Qu'est- ce qu'un Stan ?
Cette semaine, j’ai envie de vous parler un peu de l’origine du mot “Stan”. Pour les plus jeunes d’entre vous, il est possible que ce soit un mot que vous employiez couramment sans en connaître la signification d’origine et quand il a été utilisé pour la première fois. Pour ceux qui ne connaîtraient pas la signification de ce mot et/ou ne l’auraient jamais entendu ou lu, le mot “stan” est utilisé aujourd’hui comme nom commun pour désigner les fans inconditionnels d’un artiste. Depuis quelques années, les fans de Kpop (abréviation de Korean pop) se le sont approprié, avec le boys band de kpop le plus connu, BTS, appelant sa communauté les “stan”. De plus, ce mot qui était d’abord utilisé comme un nom commun est aussi utilisé aujourd’hui en tant que verbe pour désigner le fait d’être un stan. Pour les lecteurs les plus sages ( je trouvais “vieux” trop péjoratif), si vous deviez utiliser le terme dans une conversation de votre époque, cela donnerait : “ Je suis absolument fan de Daniel Balavoine, je le stan !”.
Cependant, l’origine du mot est beaucoup plus sombre. En effet, le premier à l’avoir utilisé est le rappeur Eminem, qui a connu le pic de sa célébrité dans les années 2000. Dans une de ses chansons, il nous narre l’histoire (d’après lui fictive) d’un de ses fans les plus virulents qui essaye de communiquer avec le rappeur à travers de lettres qu’il lui envoie. Ce fan se fait appeler Stan et, au travers ses lettres, exprime ses émotions à Eminem. Il raconte d’abord comment il a eu le cœur brisé au moment où le rappeur l’a ignoré alors qu’il l’attendait à la sortie de son concert ou comment il se reconnait tant dans ses musiques. Cependant, au fur de la musique, l’auditeur se rend compte que Stan commence à avoir un comportement extrêmement apeurant : il exprime des envies autodestructrices et se ferme totalement au monde pour vivre pleinement sa relation prétendue avec le rappeur. Je ne vais pas vous résumer toute l’histoire de la chanson ; je vous recommande d’ailleurs d’aller écouter ce chef d’oeuvre qui risque bien de vous donner des frissons. Pour autant, ce texte aborde un sujet qui, depuis les années 60 avec la Beatlemania, n’a fait que de prendre de l’importance : les relations parasociales.

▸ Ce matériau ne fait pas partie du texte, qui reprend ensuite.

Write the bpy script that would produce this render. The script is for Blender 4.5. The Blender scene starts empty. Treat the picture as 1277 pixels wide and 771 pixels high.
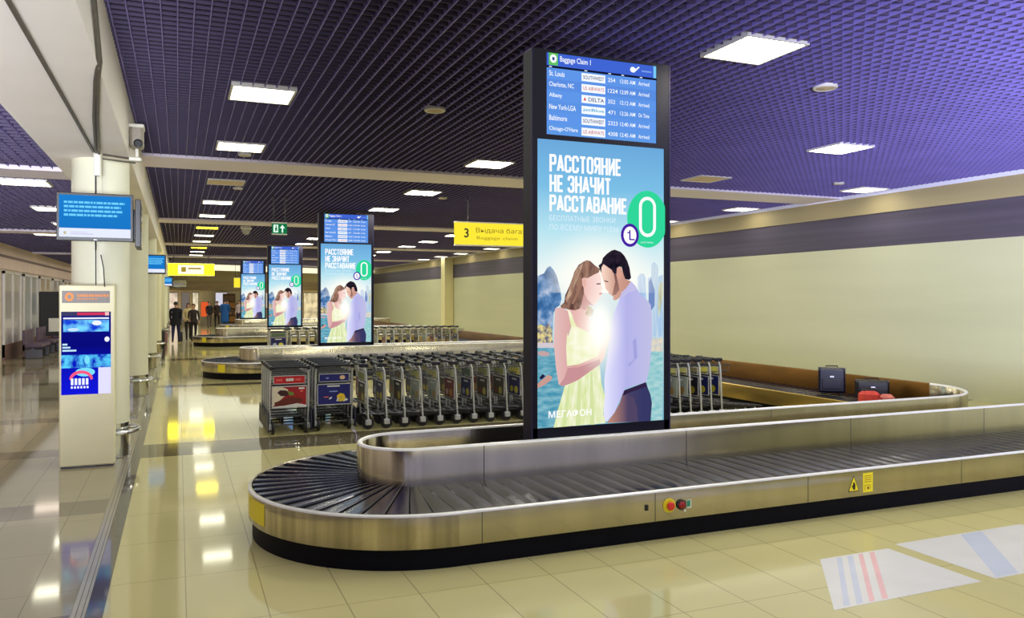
import bpy, math, random
from mathutils import Vector, Matrix
random.seed(7)
PI = math.pi
scene = bpy.context.scene
COL = scene.collection

# ------------------------------------------------------------------ materials
def lin(c):
    return tuple((v/12.92 if v <= 0.04045 else ((v+0.055)/1.055)**2.4) for v in (x/255.0 for x in c))

MATS = {}
def mat(name, rgb, rough=0.5, metal=0.0, noise=0.0, nscale=20.0, stretch=None, spec=0.5, coat=0.0, bump=0.0):
    """principled material with a procedural noise variation of its colour"""
    if name in MATS: return MATS[name]
    m = bpy.data.materials.new(name); m.use_nodes = True
    nt = m.node_tree; b = nt.nodes['Principled BSDF']
    col = lin(rgb) + (1,)
    b.inputs['Base Color'].default_value = col
    b.inputs['Roughness'].default_value = rough
    b.inputs['Metallic'].default_value = metal
    b.inputs['Specular IOR Level'].default_value = spec
    b.inputs['Coat Weight'].default_value = coat
    if noise > 0:
        tc = nt.nodes.new('ShaderNodeTexCoord'); mp = nt.nodes.new('ShaderNodeMapping')
        if stretch: mp.inputs['Scale'].default_value = stretch
        n = nt.nodes.new('ShaderNodeTexNoise'); n.inputs['Scale'].default_value = nscale
        n.inputs['Detail'].default_value = 3
        r = nt.nodes.new('ShaderNodeValToRGB')
        r.color_ramp.elements[0].position = 0.3; r.color_ramp.elements[1].position = 0.7
        r.color_ramp.elements[0].color = tuple(c*(1-noise) for c in col[:3]) + (1,)
        r.color_ramp.elements[1].color = tuple(min(1, c*(1+noise)) for c in col[:3]) + (1,)
        nt.links.new(tc.outputs['Object'], mp.inputs[0]); nt.links.new(mp.outputs[0], n.inputs['Vector'])
        nt.links.new(n.outputs['Fac'], r.inputs[0]); nt.links.new(r.outputs[0], b.inputs['Base Color'])
        if bump > 0:
            bm = nt.nodes.new('ShaderNodeBump'); bm.inputs['Strength'].default_value = bump
            bm.inputs['Distance'].default_value = 0.01
            nt.links.new(n.outputs['Fac'], bm.inputs['Height']); nt.links.new(bm.outputs[0], b.inputs['Normal'])
    MATS[name] = m
    return m

def emis(name, rgb, strength=1.0):
    """a lit display colour (or a lamp diffuser)"""
    if name in MATS: return MATS[name]
    m = bpy.data.materials.new(name); m.use_nodes = True
    nt = m.node_tree; nt.nodes.clear()
    o = nt.nodes.new('ShaderNodeOutputMaterial'); e = nt.nodes.new('ShaderNodeEmission')
    e.inputs[0].default_value = lin(rgb) + (1,); e.inputs[1].default_value = strength
    nt.links.new(e.outputs[0], o.inputs[0])
    MATS[name] = m
    return m

def emis_noise(name, c1, c2, scale=6.0, stretch=(1,1,1), lo=0.35, hi=0.65, strength=1.0, c3=None):
    m = bpy.data.materials.new(name); m.use_nodes = True
    nt = m.node_tree; nt.nodes.clear()
    o = nt.nodes.new('ShaderNodeOutputMaterial'); e = nt.nodes.new('ShaderNodeEmission')
    tc = nt.nodes.new('ShaderNodeTexCoord'); mp = nt.nodes.new('ShaderNodeMapping'); mp.inputs['Scale'].default_value = stretch
    n = nt.nodes.new('ShaderNodeTexNoise'); n.inputs['Scale'].default_value = scale; n.inputs['Detail'].default_value = 4
    r = nt.nodes.new('ShaderNodeValToRGB')
    r.color_ramp.elements[0].position = lo; r.color_ramp.elements[1].position = hi
    r.color_ramp.elements[0].color = lin(c1)+(1,); r.color_ramp.elements[1].color = lin(c2)+(1,)
    if c3:
        x = r.color_ramp.elements.new((lo+hi)/2); x.color = lin(c3)+(1,)
    nt.links.new(tc.outputs['Object'], mp.inputs[0]); nt.links.new(mp.outputs[0], n.inputs['Vector'])
    nt.links.new(n.outputs['Fac'], r.inputs[0]); nt.links.new(r.outputs[0], e.inputs[0])
    e.inputs[1].default_value = strength
    nt.links.new(e.outputs[0], o.inputs[0]); MATS[name] = m
    return m

def emis_ramp(name, axis, stops, strength=1.0):
    """vertical colour run of a printed sheet: stops = [(metres, rgb)...]"""
    m = bpy.data.materials.new(name); m.use_nodes = True
    nt = m.node_tree; nt.nodes.clear()
    o = nt.nodes.new('ShaderNodeOutputMaterial'); e = nt.nodes.new('ShaderNodeEmission')
    tc = nt.nodes.new('ShaderNodeTexCoord'); sp = nt.nodes.new('ShaderNodeSeparateXYZ')
    mr = nt.nodes.new('ShaderNodeMapRange'); r = nt.nodes.new('ShaderNodeValToRGB')
    a, b = stops[0][0], stops[-1][0]
    mr.inputs['From Min'].default_value = a; mr.inputs['From Max'].default_value = b
    els = r.color_ramp.elements
    els[0].position = 0; els[0].color = lin(stops[0][1])+(1,)
    els[1].position = 1; els[1].color = lin(stops[-1][1])+(1,)
    for z, c in stops[1:-1]:
        x = els.new((z-a)/(b-a)); x.color = lin(c)+(1,)
    nt.links.new(tc.outputs['Object'], sp.inputs[0]); nt.links.new(sp.outputs[axis], mr.inputs['Value'])
    nt.links.new(mr.outputs[0], r.inputs[0]); nt.links.new(r.outputs[0], e.inputs[0]); e.inputs[1].default_value = strength
    nt.links.new(e.outputs[0], o.inputs[0]); MATS[name] = m
    return m

def glow_mat(name, rgb, cx, cz, rx, rz, power, peak):
    """soft printed halo: transparent ink fading out from its middle"""
    m = bpy.data.materials.new(name); m.use_nodes = True
    nt = m.node_tree; nt.nodes.clear()
    o = nt.nodes.new('ShaderNodeOutputMaterial'); e = nt.nodes.new('ShaderNodeEmission'); t = nt.nodes.new('ShaderNodeBsdfTransparent')
    mx = nt.nodes.new('ShaderNodeMixShader'); tc = nt.nodes.new('ShaderNodeTexCoord'); mp = nt.nodes.new('ShaderNodeMapping')
    mp.vector_type = 'POINT'
    mp.inputs['Location'].default_value = (-cx/rx, 0, -cz/rz); mp.inputs['Scale'].default_value = (1/rx, 0, 1/rz)
    ln = nt.nodes.new('ShaderNodeVectorMath'); ln.operation = 'LENGTH'
    mr = nt.nodes.new('ShaderNodeMapRange'); mr.interpolation_type = 'SMOOTHSTEP'
    mr.inputs['From Min'].default_value = 0; mr.inputs['From Max'].default_value = 1
    mr.inputs['To Min'].default_value = 1; mr.inputs['To Max'].default_value = 0
    pw = nt.nodes.new('ShaderNodeMath'); pw.operation = 'POWER'; pw.inputs[1].default_value = power
    ml = nt.nodes.new('ShaderNodeMath'); ml.operation = 'MULTIPLY'; ml.inputs[1].default_value = peak
    e.inputs[0].default_value = lin(rgb)+(1,)
    L = nt.links.new
    L(tc.outputs['Object'], mp.inputs[0]); L(mp.outputs[0], ln.inputs[0]); L(ln.outputs['Value'], mr.inputs['Value'])
    L(mr.outputs[0], pw.inputs[0]); L(pw.outputs[0], ml.inputs[0]); L(ml.outputs[0], mx.inputs[0])
    L(t.outputs[0], mx.inputs[1]); L(e.outputs[0], mx.inputs[2]); L(mx.outputs[0], o.inputs[0])
    MATS[name] = m
    return m

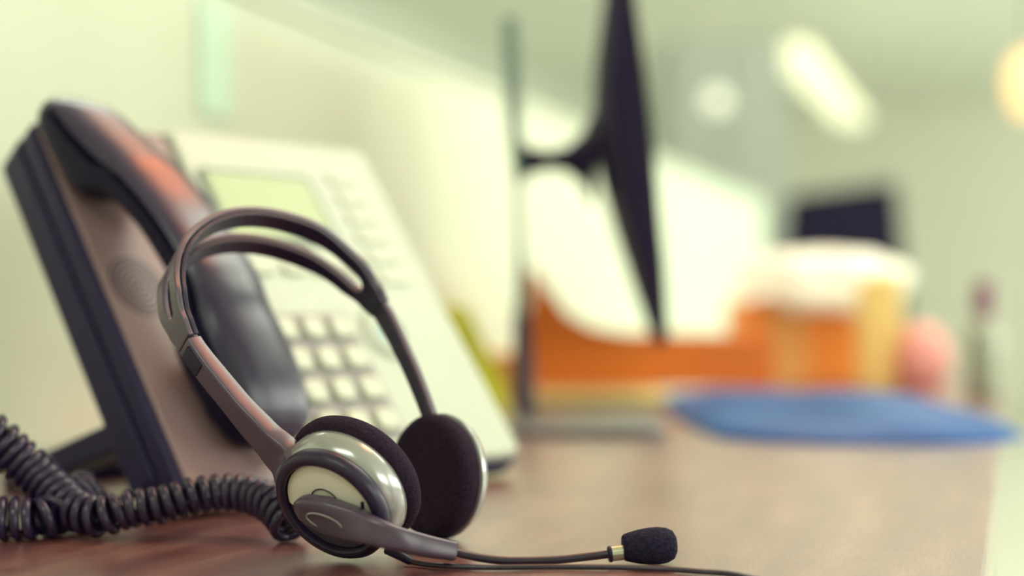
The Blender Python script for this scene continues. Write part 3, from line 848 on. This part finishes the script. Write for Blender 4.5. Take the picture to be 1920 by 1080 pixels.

Les relations parasociales désignent le fait d’être convaincu d’une relation totalement imaginaire avec quelqu’un. Bien sûr, le cas de Stan n’est pas un cas isolé : les cas de ce qu’on appelle le stalking (fait de suivre quelqu’un physiquement ou numériquement pour tout savoir de sa vie) sont quotidiens pour de nombreuses stars. Parfois même, ces fans obnubilés passent à l’acte et commettent des atrocités, toujours convaincus que leur relation avec leur idole est réelle. Les causes de ces dérives ont beaucoup été étudiées et, même si aucun consensus sur ces dernières n’a été établi, une majorité de scientifiques s’étant penché sur le sujet considère que les réseaux sociaux et la surexposition médiatique sont tout autant de choses venant amplifier le phénomène de nos jours.
Ainsi, à la lumière de ces informations, le mot “stan”, utilisé aujourd’hui après qu’Eminem l’ait démocratisé, exprime bien tous les risques de l’idolâtrie et de la surexposition médiatique dans notre monde moderne. Bien sûr, comme dans toute langue, c’est l’usage qui fait la norme. Donc si les gens aujourd’hui remplacent le mot “fan” par “stan”, ils n’y apportent pas forcément la connotation très négative qu’il possédait à l’époque. Pour autant, il est important de relativiser notre relation aux célébrités en se rappelant que même les personnes qui exposent leur vie sur les réseaux sociaux ne sont pas forcément nos amis et que même si nous les connaissons, eux ne nous connaissent pas. C’est aussi le cas avec les youtubers et autre personnalités d’internet qui nous parlent presque directement à travers la caméra. Même si la plupart n’a aucun problème à accepter de discuter ou prendre des photos dans la rue, ils restent des humains comme les autres. Il peut y avoir des situations non propices à des intéractions avec leurs fans et ils ont le droit de ne pas toujours être exactement comme vous les voyez derrière votre écran. Ainsi, comme avec tout autre être humain, n’importe quelle interaction doit se faire dans le respect.